At the time, in 2003, Coldplay performed the A Rush of Blood to the Head single “Clocks” from outside of the Kodak Theatre (now the Dolby Theatre), across street from where Jimmy Kimmel Live films at El Capitan Entertainment Centre. Jumping ahead two decades, Martin returned to the show, this time pretending to be unprepared to properly celebrate the anniversary.
“You called kind of last minute, we couldn’t really get anything together,” he explained. “I’m so sorry. I did bring you a gift just to say I’m sorry we couldn’t do anything special for you – sorry we couldn’t play. But we’re friends and I hoped you’d understand.” The gift, as it turned out, was a music box that played “Clocks.”

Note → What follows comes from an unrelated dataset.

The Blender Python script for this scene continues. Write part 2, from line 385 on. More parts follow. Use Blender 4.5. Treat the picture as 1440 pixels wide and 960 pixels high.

But he better gift came after, when the sound of the music box blended together first with Martin’s vocals, then with a full orchestra and choir launching into a surprise performance of the record. Moving throughout the studio set, Martin leads the performance up to a television screen playing their original 2003 performance.
When it cuts back to 2023, Martin is joined by the rest of Coldplay, back outside on the Dolby Theatre rooftop. For a moment, the show’s resident security guard/comedian Guillermo Rodriguez took over on piano while the frontman prepared to close out the performance. As fireworks set off just behind the building, Kimmel finished off “Clocks” with a brief saxophone solo.
Jimmy Kimmel Live‘s anniversary show featured a nearly 12-minute long monologue and also saw the return of the show’s first co-host (Snoop Dogg) and first guest (George Clooney). During another segment, Kimmel had a conversation with his past self using some trippy AI technology.
A congratulatory roundup featured contributions from Michelle Obama, Hugh Jackman, Tracy Morgan, Emily Blunt, John Krasinski, Bryan Cranston, Shaq, Huey Lewis, Margot Robbie, Carol Burnett, Oprah, Tom Hanks, Kerry Washington, Michael Keaton, Sean Penn, Jennifer Aniston, Julia Louis-Dreyfus, Ben Affleck, and more.